Wuthering Heights is the name of Mr. Heathcliff’s dwelling. “Wuthering” being a significant provincial adjective, descriptive of the atmospheric tumult to which its station is exposed in stormy weather. Pure, bracing ventilation they must have up there, at all times, indeed: one may guess the power of the north wind, blowing over the edge, by the excessive slant of a few stunted firs at the end of the house; and by a range of gaunt thorns all stretching their limbs on way, as if craving alms of the sun. Happily, the architect had foresight to build it strong: the narrow windows are deeply set in the wall, and the corners defended with large jutting stones.

I almost feel like Lockwood could just have written this explanation of the term “wuthering” and how well it applied to the heights and skipped the rest of the story. All the high Romanticism is laid out right here; who doesn’t fall for “wuthering”? The power of the weather, which will be a significant force throughout the novel, is already laid bare. Wuthering Heights is a place of harshness, of stunted growth, of failed potential. Of gauntness, of thorns, of every living being craving the light of one being, far out of reach. And as an attempt to keep the outside tumult outside, the place is a fortress—just as good at keeping people in, with these narrow windows, as at keeping the wind out.
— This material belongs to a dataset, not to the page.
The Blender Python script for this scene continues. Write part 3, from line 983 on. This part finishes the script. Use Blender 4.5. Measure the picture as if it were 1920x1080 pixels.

As a lover of regional fiction, I have an extra-soft spot for Wuthering Heights. Ditto as a lover of the Romantic. And of framing stories too, and unreliable narrators. It’s even funny, too. Surely I won’t say anything at all original about this one, at least not this time around when I fairly raced through it with simple delight at the story, but there’s little doubt I’ll be reading it again (and again, and again…).